### Your instructions
Do not include the pictures; repeat the rest of the data exactly.

### Supplied information
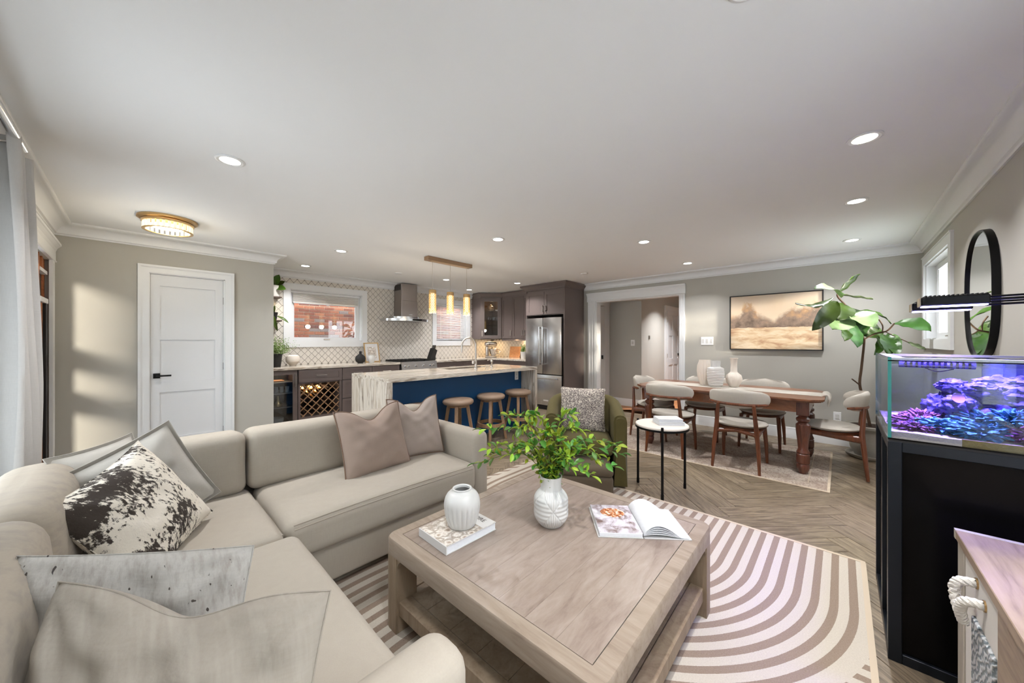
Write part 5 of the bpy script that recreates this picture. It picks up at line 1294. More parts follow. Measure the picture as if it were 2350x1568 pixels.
for sx in (-1, 1):
    for sy in (-1, 1):
        poly = []
        L = .105
        for (x, y) in ((0, 0), (L, 0)): poly.append((x, y))
        poly += [(L, L - .045)] + [(L - .045 + .045 * cos(a), L - .045 + .045 * sin(a)) for a in (pi / 8, pi / 4, 3 * pi / 8)] + [(L - .045, L), (0, L)]
        m4 = Matrix.Translation((sx * (HX - .105), sy * (HY - .105), .0125)) @ Matrix.Diagonal((sx, sy, 1, 1))
        bm = prism(poly, TZ - .0845); bm.transform(m4)
        for d in (0, 1):   # fillet bracket under the apron
            q = [(0, 0)] + [(.05 * (1 - sin(a)) , -.05 * (1 - cos(a))) for a in [pi / 2 * i / 6 for i in range(7)]] 
            b2 = prism([(-x, z) for x, z in [(0, 0), (.05, 0)] + [(.05 - .05 * sin(a), -.05 + .05 * cos(a)) for a in [pi / 2 * i / 6 for i in range(1, 7)]]], .06)
            mm = Matrix(((1, 0, 0, 0), (0, 0, 1, .04), (0, 1, 0, TZ - .072), (0, 0, 0, 1))) if d == 0 else Matrix(((0, 0, 1, .04), (1, 0, 0, 0), (0, 1, 0, TZ - .072), (0, 0, 0, 1)))
            b2.transform(Matrix.Translation((sx * (HX - .105), sy * (HY - .105), 0)) @ Matrix.Diagonal((sx, sy, 1, 1)) @ mm); merge_into(bm, b2)
        bmesh.ops.recalc_face_normals(bm, faces=bm.faces[:])
        obj('leg', bm, M['driftwood_leg'], ct, 40)
sh_ = obj('shelf_frame', boxes([(-HX + .1, HX - .1, -HY + .015, -HY + .075, .085, .15), (-HX + .1, HX - .1, HY - .075, HY - .015, .085, .15), (-HX + .015, -HX + .075, -HY + .1, HY - .1, .085, .15), (HX - .075, HX - .015, -HY + .1, HY - .1, .085, .15)], .004), M['driftwood_leg'], ct, 0)
for i in range(6):
    w = 2 * (HY - .075) / 6; y = -HY + .075 + i * w
    obj('shelf_plank', box(-HX + .075, HX - .075, y + .0008, y + w - .0008, .115, .147), M['driftwood_leg'], ct, 0)
put(ct, (1.36, 1.005, 0), radians(1.0))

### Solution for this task
Write part 5 of the bpy script that recreates this picture. It picks up at line 1294. More parts follow. Measure the picture as if it were 2350x1568 pixels.
for sx in (-1, 1):
    for sy in (-1, 1):
        poly = []
        L = .105
        for (x, y) in ((0, 0), (L, 0)): poly.append((x, y))
        poly += [(L, L - .045)] + [(L - .045 + .045 * cos(a), L - .045 + .045 * sin(a)) for a in (pi / 8, pi / 4, 3 * pi / 8)] + [(L - .045, L), (0, L)]
        m4 = Matrix.Translation((sx * (HX - .105), sy * (HY - .105), .0125)) @ Matrix.Diagonal((sx, sy, 1, 1))
        bm = prism(poly, TZ - .0845); bm.transform(m4)
        for d in (0, 1):   # fillet bracket under the apron
            q = [(0, 0)] + [(.05 * (1 - sin(a)) , -.05 * (1 - cos(a))) for a in [pi / 2 * i / 6 for i in range(7)]] 
            b2 = prism([(-x, z) for x, z in [(0, 0), (.05, 0)] + [(.05 - .05 * sin(a), -.05 + .05 * cos(a)) for a in [pi / 2 * i / 6 for i in range(1, 7)]]], .06)
            mm = Matrix(((1, 0, 0, 0), (0, 0, 1, .04), (0, 1, 0, TZ - .072), (0, 0, 0, 1))) if d == 0 else Matrix(((0, 0, 1, .04), (1, 0, 0, 0), (0, 1, 0, TZ - .072), (0, 0, 0, 1)))
            b2.transform(Matrix.Translation((sx * (HX - .105), sy * (HY - .105), 0)) @ Matrix.Diagonal((sx, sy, 1, 1)) @ mm); merge_into(bm, b2)
        bmesh.ops.recalc_face_normals(bm, faces=bm.faces[:])
        obj('leg', bm, M['driftwood_leg'], ct, 40)
sh_ = obj('shelf_frame', boxes([(-HX + .1, HX - .1, -HY + .015, -HY + .075, .085, .15), (-HX + .1, HX - .1, HY - .075, HY - .015, .085, .15), (-HX + .015, -HX + .075, -HY + .1, HY - .1, .085, .15), (HX - .075, HX - .015, -HY + .1, HY - .1, .085, .15)], .004), M['driftwood_leg'], ct, 0)
for i in range(6):
    w = 2 * (HY - .075) / 6; y = -HY + .075 + i * w
    obj('shelf_plank', box(-HX + .075, HX - .075, y + .0008, y + w - .0008, .115, .147), M['driftwood_leg'], ct, 0)
put(ct, (1.36, 1.005, 0), radians(1.0))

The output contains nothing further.